I have been wallowing in Thomas Hardy of late, luxuriating in his wonderful evocation of agricultural life in ‘Wessex’ at the beginning of the Victorian era. To my canon of Hardy favourites has been recently added, care of Audible, ‘Two on a Tower’; a real find. But ‘Desperate Remedies’, an early Hardy offering, will not appear on my re-read list.

It is quite difficult to know what to make of this book. Had I not known who the author was, I would have been hard-pressed ever to have guessed that it was Thomas Hardy. Admittedly there are a few of his trademarks: his use of the dialect word ‘tranter’ to describe a carter, mention of apple-pressing to make cider, and the occasional interludes of labouring men discoursing in amusing dialect. But there the similarity ends.

Spoiler Alert!
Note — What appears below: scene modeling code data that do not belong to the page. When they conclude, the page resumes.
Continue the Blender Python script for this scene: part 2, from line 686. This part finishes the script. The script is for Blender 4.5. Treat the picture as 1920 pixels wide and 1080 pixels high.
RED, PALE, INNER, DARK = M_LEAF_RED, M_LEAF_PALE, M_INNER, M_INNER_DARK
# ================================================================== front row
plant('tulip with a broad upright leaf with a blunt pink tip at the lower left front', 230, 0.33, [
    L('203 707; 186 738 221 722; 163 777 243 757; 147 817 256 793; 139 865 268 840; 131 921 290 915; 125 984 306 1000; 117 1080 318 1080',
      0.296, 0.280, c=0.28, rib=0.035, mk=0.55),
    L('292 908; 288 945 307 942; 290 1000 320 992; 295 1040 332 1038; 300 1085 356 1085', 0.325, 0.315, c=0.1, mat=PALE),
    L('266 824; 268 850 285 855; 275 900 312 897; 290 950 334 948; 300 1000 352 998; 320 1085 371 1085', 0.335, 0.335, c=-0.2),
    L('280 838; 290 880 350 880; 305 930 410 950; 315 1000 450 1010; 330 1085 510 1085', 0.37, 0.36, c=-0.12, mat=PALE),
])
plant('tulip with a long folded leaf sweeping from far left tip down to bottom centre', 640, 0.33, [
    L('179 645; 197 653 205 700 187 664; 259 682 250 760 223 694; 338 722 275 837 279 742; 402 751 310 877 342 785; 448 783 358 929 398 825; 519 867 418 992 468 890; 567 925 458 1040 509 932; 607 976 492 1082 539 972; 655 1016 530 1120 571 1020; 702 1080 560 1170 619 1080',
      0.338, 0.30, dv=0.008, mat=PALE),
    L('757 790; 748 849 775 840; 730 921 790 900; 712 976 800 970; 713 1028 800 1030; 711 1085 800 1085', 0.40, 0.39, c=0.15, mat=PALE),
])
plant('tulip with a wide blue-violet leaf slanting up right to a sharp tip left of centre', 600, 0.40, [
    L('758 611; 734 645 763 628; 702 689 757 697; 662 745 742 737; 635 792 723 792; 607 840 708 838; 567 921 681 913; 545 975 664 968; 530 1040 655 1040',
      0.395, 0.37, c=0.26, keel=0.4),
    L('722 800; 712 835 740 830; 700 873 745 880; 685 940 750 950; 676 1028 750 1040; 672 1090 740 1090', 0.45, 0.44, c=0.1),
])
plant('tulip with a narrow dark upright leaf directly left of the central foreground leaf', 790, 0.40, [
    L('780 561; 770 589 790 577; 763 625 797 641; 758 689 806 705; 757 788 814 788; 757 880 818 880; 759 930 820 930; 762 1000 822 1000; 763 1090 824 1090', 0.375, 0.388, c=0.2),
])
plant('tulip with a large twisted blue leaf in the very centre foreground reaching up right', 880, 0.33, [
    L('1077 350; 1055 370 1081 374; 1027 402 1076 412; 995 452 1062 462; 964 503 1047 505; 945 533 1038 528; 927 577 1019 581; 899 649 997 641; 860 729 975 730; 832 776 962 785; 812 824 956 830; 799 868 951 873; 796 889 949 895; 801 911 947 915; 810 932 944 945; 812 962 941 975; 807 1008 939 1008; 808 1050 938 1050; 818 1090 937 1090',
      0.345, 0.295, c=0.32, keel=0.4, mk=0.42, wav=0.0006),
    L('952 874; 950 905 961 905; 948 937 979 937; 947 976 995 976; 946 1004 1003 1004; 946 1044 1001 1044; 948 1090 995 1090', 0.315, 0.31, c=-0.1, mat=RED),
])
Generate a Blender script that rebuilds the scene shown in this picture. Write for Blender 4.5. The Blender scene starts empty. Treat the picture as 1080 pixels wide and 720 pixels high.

In the following review, it has been impossible to construct a meaningful critique without extensive reference to the story. Where to start? The plot is neither fish nor fowl: Jayne Eyre meets The Woman in White, crashing into frequent non-credible Dickensian coincidences on the way. And even before the end of volume one of this three-volume novel, I was sick to death of the sound of the heroine’s name—Cytheria. There was the odd moment of tender dialogue—between the heroine and her thwarted lover Edward Springrove after she has married the villain Manston. This she does, while loving Edward, encouraged by her mercenary brother in order that both of them should be able to enjoy a comfortable life, a decision at variance with her declared love of Springrove although she thinks he is engaged to another. There are some moments of tension: will she and the villain, whose first wife it has just been discovered did not die in a fire, consummate their marriage before they can be found? Will Manston be able to cover his tracks and avoid detection? His crime is finally uncovered in the most unlikely and melodramatic way.

The style is ‘clunky’; it is as though several writers of different genres had contributed chapters. The plot twists and turns—languorous meanders would be a better epithet—are revealed in the most pedestrian fashion. The motives of the ‘mysterious’ Miss Aldclyff in engineering Cytharia’s marriage to Manston are revealed right at the end, to no-one’s great surprise, to be because he is her illegitimate son.

In my view, this early Hardy novel—his second—written in 1871, was, as the Spectator review said of it at the time: ‘a desperate remedy for an emaciated purse’; a pastiche of popular styles and themes, spiced up with some illicit relationships, produced for the sole purpose of making money. I still struggle to believe it came from the same pen as ‘The Mayor’, The Woodlanders, and Far from the Madding Crowd. Since I have no intention of listening to it again, I have returned the book to Audible.